In 1912, Pach began working with the American painters Arthur B. Davies and Walt Kuhn in Paris to select works for the International Exhibition of Modern Art—now better known as the Armory Show. He proved vital to its success, utilizing his considerable contacts among artists, dealers and collectors to secure loans for the exhibition. Among the paintings Pach selected was Marcel Duchamp’s Nude Descending a Staircase, No. 2, a picture that caused uproar among American audiences not yet exposed to avant-garde styles such as Cubism, Fauvism and Futurism. In the wake of the Armory Show, Pach’s aesthetic evolved and began to demonstrate his engagement with Cubism, the style he referred to as “the great new school of France."

Painted in 1914, Storm on the River clearly demonstrates Pach’s exploration of a cubist style of abstraction. Here he depicts a view of the East River outside the window of his Manhattan apartment, located at 33 Beekman Place between 50th and 51st Streets–the very residence where Marcel Duchamp would be his guest for several weeks after his arrival to the United States in 1915. The composition is related to three other works he created in a range of media during this period, but Storm on the River is certainly the most abstracted in the series. Pach renders the flowers in the foreground realistically but has reduced and fragmented the sky, water and tree into geometric, overlapping planes of color. These fractured shapes indicate Pach’s exploration of the movement of forms in space, further emphasized by the more painterly style of execution utilized to portray the sky and water. Indeed, the composition evokes a strong sense of motion suggesting that—although it was likely executed in his studio—this was the view as Pach saw it.

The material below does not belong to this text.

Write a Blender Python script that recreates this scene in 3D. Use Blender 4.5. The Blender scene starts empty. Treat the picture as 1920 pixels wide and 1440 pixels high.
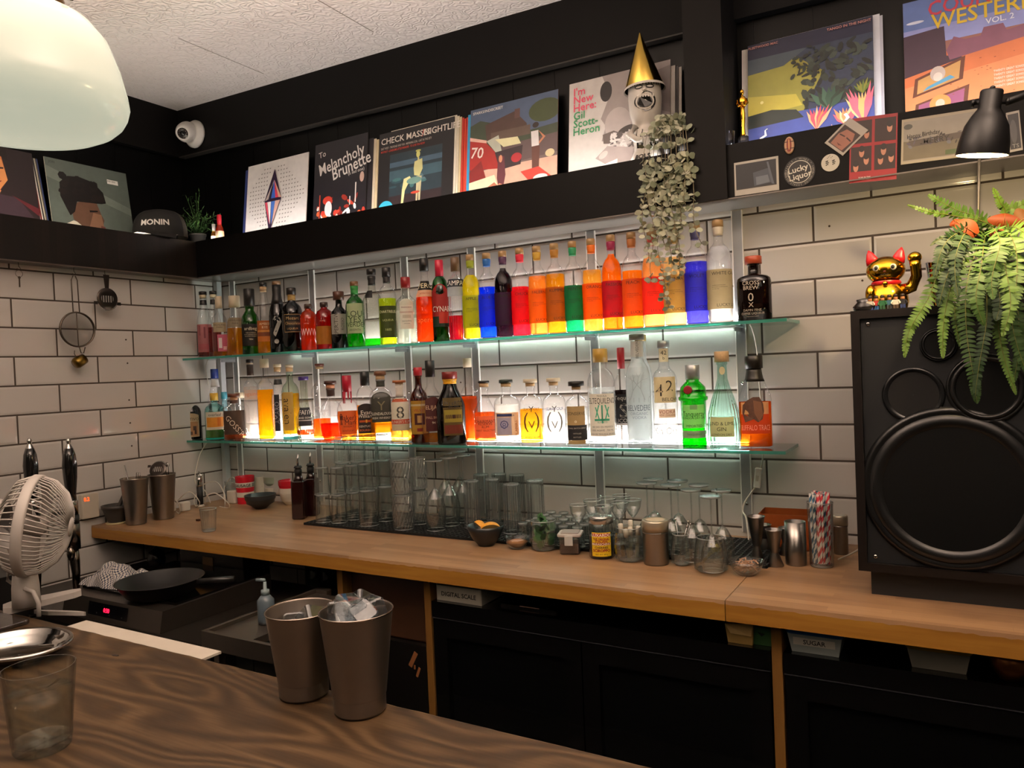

Pach returned to painting in a more realistic style in the 1920s, but it is clear he considered the work he executed in this period as his most successful, writing to fellow artist Manierre Dawson in 1913: “I am working ever so differently from what I did before; much better too, there are Cubistic things in it” (as cited in Laurette E. McCarthy, The Paintings of Walter Pach, New York, 2011, p. 10).